Ok, but by wording such a problem as if it is about people, I think the problem mis-represents what it says the problem is. As with many math “story problems”, there is a mathematical problem that the author really wants the reader to translate it into. But the wording could be translated differently, in ways that that seem to me as much (or more) reasonable or realistic for the story given.
Also common is to not very clearly state what mathematical aspect the question wants answered, because again it’s hidden by describing the question as if it were natural. In this example, maybe the question is thinking of infinitesimal points and micro-distances, and is going to tell the reader that they never meet, because they’re always only moving half the distance, never the whole distance (even though in reality, people would declare each other to have “met” when they reached whatever distance they considered having met).
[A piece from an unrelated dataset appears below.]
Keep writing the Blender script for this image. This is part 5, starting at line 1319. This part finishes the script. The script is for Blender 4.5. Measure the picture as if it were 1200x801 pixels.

And as typical, the question is about behavior and curiosity that almost no one would ever have any real reason or way to do or to ask. Zero effort is put into saying why anyone would ever even think to move half the distance toward another person, nor how they would know the distance of someone a mile away, nor how they’d ever measure or even perceive how far they went (I guess those things are more possible now with smart phones), or why they would care how far each had gone.
Not that the any of the actual math around it isn’t interesting (it is, to me). It’s the gap between what I think when I read about the situation, and what the author expected me to think about the situation, and the displacement of responsibility of communicating that from the author to the student, that bothers me.
Several times in school and university math and physics classes, I tried answering with something like “I am confident that this problem expects me to so standard math problem type 14 here, but the description of the problem I would actually model like [description of a more accurate way to model the problem], which I solve like [elaborate solving of that problem]”, which almost always resulted in zero credit from the teacher.